People often learn through pain.

The same thing is going to happen with AI unless companies put rules in place now.

13 Things Companies Should Do Before AI-Built Applications Become a Disaster

1. Create an AI application policy.
Make it clear who is allowed to build internal AI tools, what systems they can touch, and what data they are allowed to use.

2. Require review before deployment.
No AI-generated application should be connected to live company data without someone qualified reviewing the code, security, and business logic.

3. Separate test data from real data.
People should not be experimenting with live customer records, payroll, accounting, banking, or confidential business data.

4. Require documentation.
Every internal tool should have a basic explanation: what it does, who built it, what data it uses, where it runs, and who owns it.

5. Use version control.
Code should be stored in a proper repository, not sitting on someone’s desktop in a folder called “Final Version 3 New.”

6. Control database access.
AI-built tools should not use administrator database accounts. They should use limited-access accounts with only the permissions needed.

7. Test the math and business rules.
Just because the screen shows an answer does not mean the answer is right. Reports, calculations, payroll logic, billing logic, and pricing logic must be tested.

8. Protect confidential data.
Do not paste private company data, customer records, employee information, contracts, pricing, or credentials into random AI tools without understanding where that data goes.

9. Plan for inheritance.
Every tool needs an owner, a backup owner, and enough documentation so someone else can maintain it if the original builder leaves.

10. Get periodic third-party review.
For anything important — payroll, accounting, security, customer data, financial reporting, or operational systems — bring in an outside reviewer once in a while. Fresh eyes find mistakes insiders miss.

11. Use generational backups.
Backups are more important than ever. Companies need daily, weekly, monthly, and historical backups so they can recover from bad code, accidental deletion, ransomware, corrupted data, or an employee who breaks something intentionally or unintentionally. A backup from last night may not be enough if the problem started three months ago.

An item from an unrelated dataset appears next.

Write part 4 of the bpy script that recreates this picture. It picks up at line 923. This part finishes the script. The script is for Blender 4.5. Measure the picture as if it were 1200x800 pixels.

12. Test before going live, not after.
Do not put software into production and then start testing it, securing it, and figuring out whether it works. Do the work first. Test it. Review it. Secure it. Then put it live. Think of it like building an airplane: you do not put passengers on it first and then see if it flies. You test it many times, under controlled conditions, before trusting lives to it. Business software may not carry passengers, but it can carry payroll, money, customer records, and the company’s reputation.

13. Keep internal software internal.
If the software is only for internal company use, then design it that way. Not every tool needs to be available from the public internet. Many internal applications should run only on an internal server, behind the firewall, accessible only from the company network or through a secure VPN. There is no reason to expose a private company tool to the whole world just because someone knew how to make a web page.

AI is powerful. It can help small teams do work that used to require entire departments.

But power without discipline becomes danger.

The lesson from spreadsheets was simple: when anyone can build a system, eventually someone builds a dangerous one.

AI is giving every employee a software factory. Anyone is now a software engineer, they have to act like it, or someone will pay the price.

Now companies need rules before one of those factories starts producing landmines.